If Summer is anything like this past break, well, I’ve much to look forward to, comrades.

Spring Break began with a spot of welcome news from my bosom comrade, Stephanie, of Camino fame. “We bookended the newsletter,” she snapped me. Indeed, it was as she said; my article was emblazoned proudly upon the very first page of the La Concha newsletter whilst Stephanie’s wonderful review rounded off the entire manuscript. Not a bad bit of news to wake up to on your first day of a week-long respite.

Not pictured: My horrendously cracked screen

Goaded by my incurable desire to perpetually wander (and equally bolstered by the humble pride my published writings evoked), I set course for Duke City. Armed with a rather plump bag of clothes and toiletries, a slew of essays in need of grading, and a score of plastic army men, I began my Spring sojourn by visiting my nieces in Albuquerque.

I suppose my brother and my sister-in-law were there too, but, come on! Babies!

For several days, I lounged about in abject laziness, earning myself a few points toward Slothfulness on the Greatest Sin Scale; fret not, for Pride and Arrogance remain my Greatest Sins (not sure I should be proud of that, but the irony isn’t lost upon me either). Alongside my nieces, I must have watched Boss Baby a half-dozen times; add in repeated viewings of Frozen, Trolls, Story-Bots, and a slew of other kid-friendly shows for the bulk of my stay. When one sits down and actually analyzes Boss Baby, it really is a horrifying concept: best not to think of such things.

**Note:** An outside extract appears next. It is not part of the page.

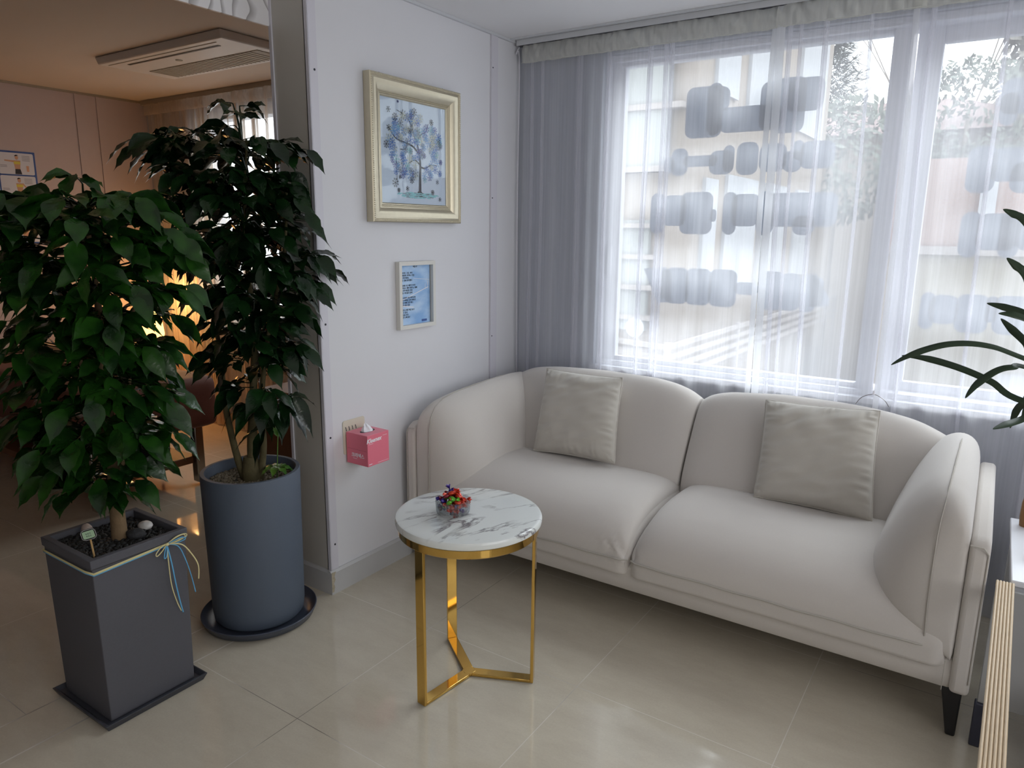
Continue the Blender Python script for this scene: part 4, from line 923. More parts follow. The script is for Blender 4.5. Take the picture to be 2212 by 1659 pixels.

My rhetorical sentiments were lost upon my nieces, all the cooing and babbling failing to satisfy my desire for a genuine, philosophical discussion.

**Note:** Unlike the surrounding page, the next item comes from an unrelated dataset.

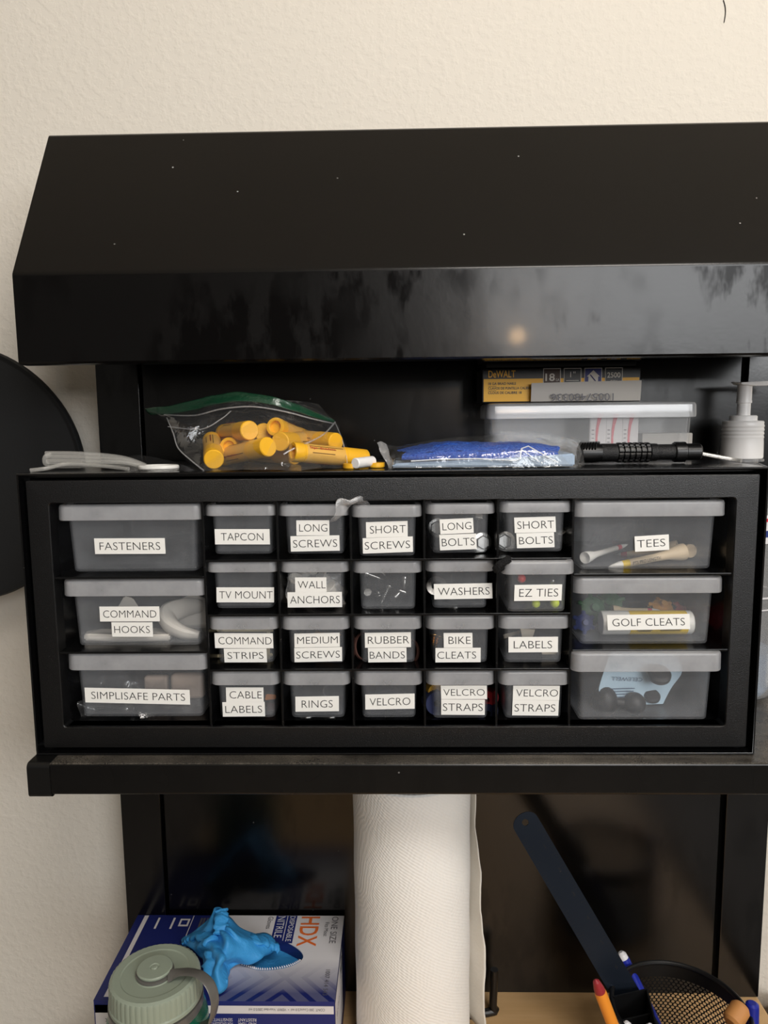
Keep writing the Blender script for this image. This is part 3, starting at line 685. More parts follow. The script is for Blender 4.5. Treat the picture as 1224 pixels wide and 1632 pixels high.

Whilst lounging about in Albuquerque, provided schedules lined up, I did manage to visit a few old comrades for victuals. My dear comrade, Roxann, (yes, the wedding one) and I dined over shish kebabs and gyros, regaling one another with anecdotes of teaching and cat ownership, all the while lamenting the fact we are growing older in body. The couple of hours we spent together over good food and better conversation, comrades, made me realize a few things:

She’s right; I’m not getting any younger. The recurring pain I’ve in my left shoulder won’t abate with time; indeed, it is liable to become worse as the joints and sinews holding my body together begin their slow process of degradation;

The world yet remains unconquered. My trip to the Holy Land may be postponed for now, a tenure in the Peace Corps currently on standby, and my delusional plans of grandeur may be a tad unrealistic, but the fact remains that the globe still has much to offer;

Do it, she urged. Stop lollygagging and making excuses, comrade. Simply do it.

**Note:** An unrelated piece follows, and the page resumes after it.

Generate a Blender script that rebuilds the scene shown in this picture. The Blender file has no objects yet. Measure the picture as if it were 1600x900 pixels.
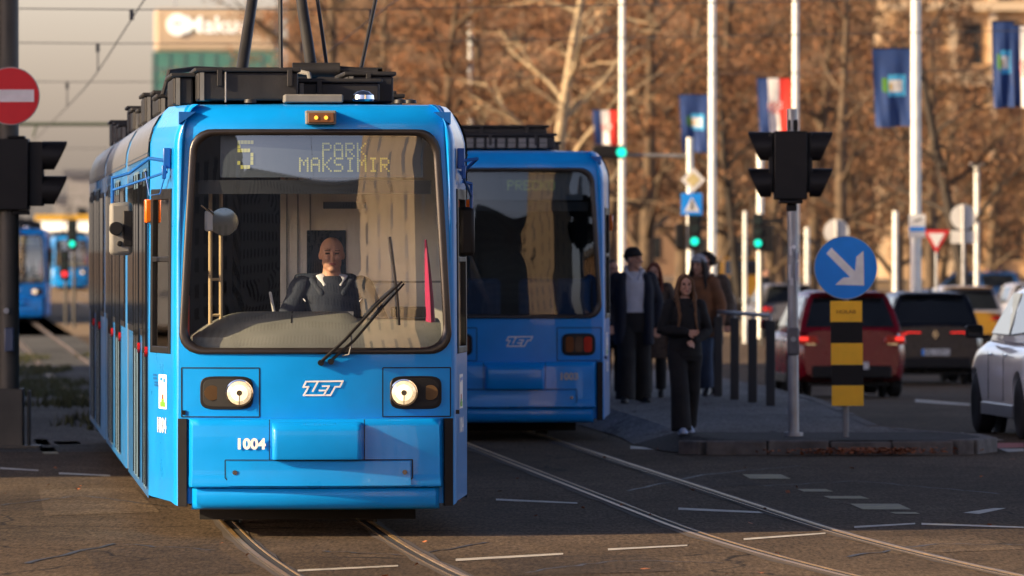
import bpy, bmesh, math, random
import numpy as np
from mathutils import Vector, Matrix
R = math.radians
SC = bpy.context.scene
COL = SC.collection
F, CAMZ, HY = 11250.0, 2.1, 385.0        # focal length in photo pixels, camera height, horizon row

# ---------------------------------------------------------------- camera
cd = bpy.data.cameras.new('camera')
cam = bpy.data.objects.new('camera', cd)
COL.objects.link(cam)
SC.camera = cam
cam.location = (0, 0, CAMZ)
cam.rotation_euler = (R(90) - math.atan(65.0 / F), 0, 0)
cd.sensor_width = 36.0
cd.lens = F * 36.0 / 1600.0
cd.clip_start, cd.clip_end = 0.5, 6000
cd.dof.use_dof = True
cd.dof.focus_distance = 52.4
cd.dof.aperture_fstop = 4.3
cd.dof.aperture_blades = 8

# ---------------------------------------------------------------- sky and sun
SKY_FILL = 8.0
SUN_EL, SUN_BACK = 20.5, 18.5            # elevation; degrees the sun stands behind the camera's left
sdir = Vector((-math.cos(R(SUN_BACK)) * math.cos(R(SUN_EL)), -math.sin(R(SUN_BACK)) * math.cos(R(SUN_EL)), math.sin(R(SUN_EL))))
wd = bpy.data.worlds.new('World')
SC.world = wd
wd.use_nodes = True
nt = wd.node_tree
bg = nt.nodes['Background']
sk = nt.nodes.new('ShaderNodeTexSky')
sk.sky_type = 'NISHITA'
sk.sun_disc = False
sk.sun_elevation = R(SUN_EL)
sk.sun_rotation = math.atan2(sdir.x, sdir.y)
sk.air_density, sk.dust_density, sk.ozone_density = 1.0, 2.0, 0.6
tint = nt.nodes.new('ShaderNodeMix')
tint.data_type = 'RGBA'
tint.blend_type = 'MULTIPLY'
tint.inputs[0].default_value = 1.0
tint.inputs[7].default_value = (1.0, 0.88, 1.02, 1)
nt.links.new(sk.outputs[0], tint.inputs[6])
# invented bright band low in the sky, added to fill shaded upright surfaces
geo = nt.nodes.new('ShaderNodeTexCoord')
sep = nt.nodes.new('ShaderNodeSeparateXYZ')
nt.links.new(geo.outputs['Generated'], sep.inputs[0])
band = nt.nodes.new('ShaderNodeMapRange')
band.interpolation_type = 'SMOOTHSTEP'
band.inputs[1].default_value, band.inputs[2].default_value = 0.05, 0.62
band.inputs[3].default_value, band.inputs[4].default_value = SKY_FILL, 1.0
nt.links.new(sep.outputs[2], band.inputs[0])
low_dim = nt.nodes.new('ShaderNodeMapRange')        # dims the added band again right at the horizon
low_dim.interpolation_type = 'SMOOTHSTEP'
low_dim.inputs[1].default_value, low_dim.inputs[2].default_value = 0.0, 0.10
low_dim.inputs[3].default_value, low_dim.inputs[4].default_value = 0.54, 1.0
nt.links.new(sep.outputs[2], low_dim.inputs[0])
both = nt.nodes.new('ShaderNodeMath')
both.operation = 'MULTIPLY'
nt.links.new(band.outputs[0], both.inputs[0])
nt.links.new(low_dim.outputs[0], both.inputs[1])
lift = nt.nodes.new('ShaderNodeMix')
lift.data_type, lift.blend_type = 'RGBA', 'MULTIPLY'
lift.inputs[0].default_value = 1.0
nt.links.new(tint.outputs[2], lift.inputs[6])
nt.links.new(both.outputs[0], lift.inputs[7])
nt.links.new(lift.outputs[2], bg.inputs[0])
bg.inputs[1].default_value = 0.0265
sl = bpy.data.lights.new('sun', 'SUN')
sl.energy = 5.0
sl.angle = R(0.5)
sl.color = (1.0, 0.75, 0.46)
so = bpy.data.objects.new('sun', sl)
COL.objects.link(so)
so.rotation_euler = sdir.to_track_quat('Z', 'Y').to_euler()
vs = SC.view_settings
vs.view_transform = 'Standard'
vs.look = 'None'
vs.exposure = 1.1
vs.gamma = 1.0
SC.cycles.use_denoising = True
SC.cycles.max_bounces = 8
SC.cycles.transparent_max_bounces = 16
SC.cycles.caustics_reflective = False
SC.cycles.caustics_refractive = False
SC.cycles.sample_clamp_indirect = 4.0

# ---------------------------------------------------------------- placing
def gz(d):
    t = min(1.0, max(0.0, (d - 82.0) / 55.0))
    return -0.45 * t * t * (3 - 2 * t)
def at(px, py, d):
    return Vector(((px - 800.0) / F * d, d, CAMZ + (HY - py) / F * d))
def gp(px, d):                            # a point on the ground in the photo column px
    return Vector(((px - 800.0) / F * d, d, gz(d)))
def gpix(px, py, lift=0.0):               # ground point seen at a pixel
    d = F * CAMZ / (py - HY)
    for _ in range(12):
        d = F * (CAMZ - gz(d) - lift) / (py - HY)
    return Vector(((px - 800.0) / F * d, d, gz(d) + lift))

# ---------------------------------------------------------------- materials (procedural)
MATS = {}
def M(name, rgb, rough=0.5, metal=0.0, var=0.12, scale=6.0, bump=0.0, bscale=60.0, coat=0.0, spec=0.5, emit=None, estr=0.0, dirt=0.0, back=None, rvar=0.1):
    if name in MATS:
        return MATS[name]
    m = bpy.data.materials.new(name)
    m.use_nodes = True
    n, l = m.node_tree.nodes, m.node_tree.links
    b = n['Principled BSDF']
    tc = n.new('ShaderNodeTexCoord')
    nz = n.new('ShaderNodeTexNoise')
    nz.inputs['Scale'].default_value = scale
    nz.inputs['Detail'].default_value = 6
    l.new(tc.outputs['Object'], nz.inputs['Vector'])
    mr = n.new('ShaderNodeMapRange')
    mr.inputs[1].default_value, mr.inputs[2].default_value = 0.3, 0.7
    mr.inputs[3].default_value, mr.inputs[4].default_value = 1 - var, 1 + var
    l.new(nz.outputs[0], mr.inputs[0])
    mx = n.new('ShaderNodeMix')
    mx.data_type, mx.blend_type = 'RGBA', 'MULTIPLY'
    mx.inputs[0].default_value = 1.0
    mx.inputs[6].default_value = (*rgb, 1)
    l.new(mr.outputs[0], mx.inputs[7])
    out = mx.outputs[2]
    if dirt > 0:
        n2 = n.new('ShaderNodeTexNoise')
        n2.inputs['Scale'].default_value = scale * 0.35
        n2.inputs['Detail'].default_value = 9
        n2.inputs['Roughness'].default_value = 0.7
        l.new(tc.outputs['Object'], n2.inputs['Vector'])
        r2 = n.new('ShaderNodeMapRange')
        r2.inputs[1].default_value, r2.inputs[2].default_value = 0.5, 0.72
        r2.inputs[3].default_value, r2.inputs[4].default_value = 0.0, dirt
        l.new(n2.outputs[0], r2.inputs[0])
        m2 = n.new('ShaderNodeMix')
        m2.data_type = 'RGBA'
        l.new(r2.outputs[0], m2.inputs[0])
        l.new(out, m2.inputs[6])
        m2.inputs[7].default_value = (0.09, 0.075, 0.06, 1)
        out = m2.outputs[2]
    if back is not None:
        ge = n.new('ShaderNodeNewGeometry')
        m3 = n.new('ShaderNodeMix')
        m3.data_type = 'RGBA'
        l.new(ge.outputs['Backfacing'], m3.inputs[0])
        l.new(out, m3.inputs[6])
        m3.inputs[7].default_value = (*back, 1)
        out = m3.outputs[2]
    l.new(out, b.inputs['Base Color'])
    rr = n.new('ShaderNodeMapRange')
    rr.inputs[1].default_value, rr.inputs[2].default_value = 0.3, 0.7
    rr.inputs[3].default_value, rr.inputs[4].default_value = max(0.0, rough * (1 - rvar)), min(1.0, rough * (1 + rvar))
    l.new(nz.outputs[0], rr.inputs[0])
    l.new(rr.outputs[0], b.inputs['Roughness'])
    b.inputs['Metallic'].default_value = metal
    b.inputs['Coat Weight'].default_value = coat
    b.inputs['Coat Roughness'].default_value = 0.04
    b.inputs['Specular IOR Level'].default_value = spec
    if bump > 0:
        n3 = n.new('ShaderNodeTexNoise')
        n3.inputs['Scale'].default_value = bscale
        n3.inputs['Detail'].default_value = 5
        l.new(tc.outputs['Object'], n3.inputs['Vector'])
        bp = n.new('ShaderNodeBump')
        bp.inputs['Strength'].default_value = bump
        bp.inputs['Distance'].default_value = 0.01
        l.new(n3.outputs[0], bp.inputs['Height'])
        l.new(bp.outputs[0], b.inputs['Normal'])
    if emit is not None:
        b.inputs['Emission Color'].default_value = (*emit, 1)
        b.inputs['Emission Strength'].default_value = estr
    MATS[name] = m
    return m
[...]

From the lovely novel “The Sultan’s Seal”

I dined with Camino comrades – a lovely couple I met at the Gathering of past years – and we swapped tales (both old and new) about our Camino experiences. After complaining of thick, sucking mud, the constant deluge of southern France, bed bugs, joint pain, inscrutable pilgrims, the oppressive heat, and the ever-present language barriers, we all shared a good laugh. “Who would want to do such things again,” we chortled. “One must be nuts to go back on Camino.”

They leave next month for France.

I leave July for Spain.

The Way, comrades, is inscrutable, and the allure – the pull – it has upon me is hypnotic. There, walking amidst strangers in a foreign land, with but a few belongings upon my back; that is where I feel most alive.

Yes, my classroom offers me a very excellent manner of achieving immortality. Working with my budding scholars brings me great joy, one I have never felt before in any of my various lines of work. But the hardships of the classroom are not quite the hardships I’m endeared to on the Way.

Yes, certain individuals can make me feel alive, but I am exceptionally good at keeping them to a distance. “What are you running from,” I’m oft told. Whenever one comes too close, I prick myself upon their thorns – a Rose bloodied by negligence and lax stupidity. The Way reminds me that Life isn’t about me: it’s about other people. It would be good to have a refresher.

In short, comrades, I aim to return to the Way. A respite on the dusty trails is just what my soul needs in order to maintain balance for the coming year.